The weights were calculated based on the R² and RMSE of the single model Y₁, Y₂, Y₃, and the results are shown in Fig. 8.

Fig. 8

The pie chart of the weight of a single model. (a) Weighting indicator based on R²; (b) weighting indicator based on RMSE

The maximum relative errors of the two fusion models obtained through data processing are shown in Table 2. After analysis, it can be found that the least-squares method with weight can improve the model inversion ability effectively, and the multi-band fusion model can reduce the measurement error greatly, and thus achieving the purpose of improving the concentration measurement accuracy. Comparing with the single model, the fusion models obtained by R² and RMSE have both reduced the measurement error, and the fusion model Z_B reduces the error greatly, which improves the accuracy of the measurement results effectively. In summary, the fusion model Z_B overcomes the problem of the low prediction accuracy of a single model, therefore, this fusion model can be selected to measure the CO₂ concentration.

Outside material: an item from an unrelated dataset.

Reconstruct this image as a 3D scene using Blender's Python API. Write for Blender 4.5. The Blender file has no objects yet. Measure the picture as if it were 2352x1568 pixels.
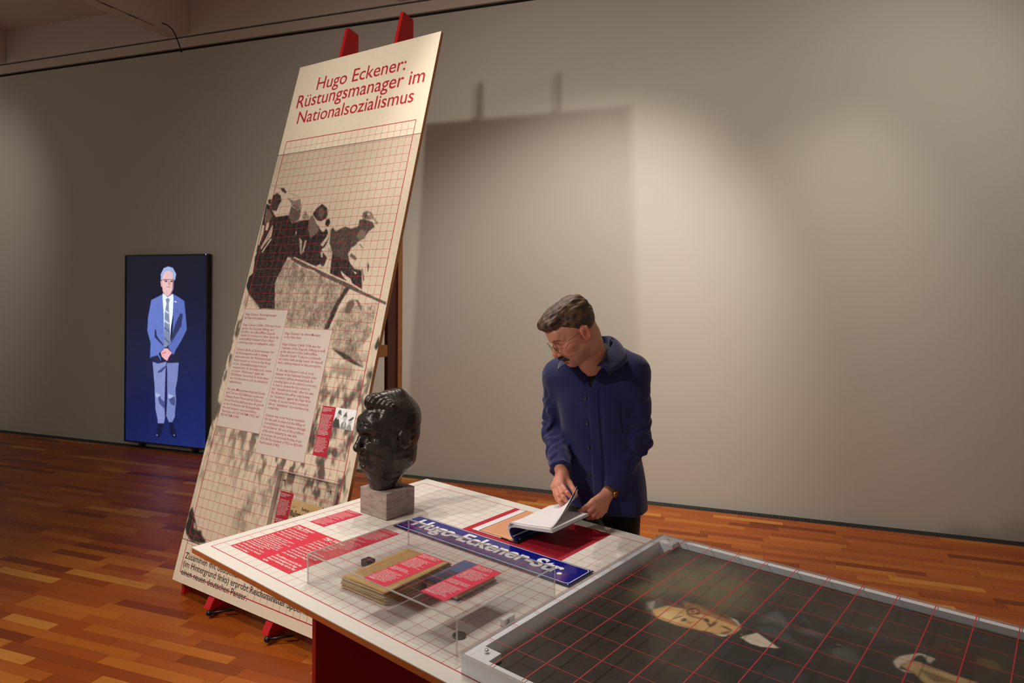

Table 2 Relative error analysis of concentration inversion for each model

Comparing with the CO₂ concentration measurement results reported currently, the maximum concentration measurement error is 1.2%, which is improved the prediction accuracy effectively. Yao et al. [19] used DAS and wavelength modulation spectroscopy (WMS) to measure the CO₂ concentration, while the maximum relative errors for DAS and WMS were 2.64% and 1.65%, respectively. Deng [20] reported that they used a distributed feedback (DFB) diode laser as the local oscillator to measure atmospheric CO₂ column concentration continuously in the near-infrared region, the averaged measurement precision is 1.6% by analyzing the standard deviation of CO₂ column concentration. Yang [21] used the Li-7500 analyzer to calibrate and analyze the miniaturized atmospheric CO₂ detection system. the absolute value of the relative error of carbon dioxide volume ratio was less than 2.0% by the inversion.

5 Conclusion

In this study, a SCLAS with a multi-band fusion algorithm was proposed and demonstrated. The absorption spectra of CO₂ in different bands of near-infrared were measured. Three linear models of the integrated absorption peak area and the CO₂ concentration in different bands are established, and the stability of the model is evaluated. Two new fusion models are obtained by assigning weights to the three linear models based on R² and RMSE, respectively. It is found that the fusion model obtained based on RMSE is better, and the relative error of CO₂ concentration inversion is reduced to 1.2%, which improves the accuracy of the model effectively. The experimental results show that it is feasible to measure the CO₂ concentration by a multi-band fusion model, which provides a new idea and new method for the detection of other gases and multi-component gases.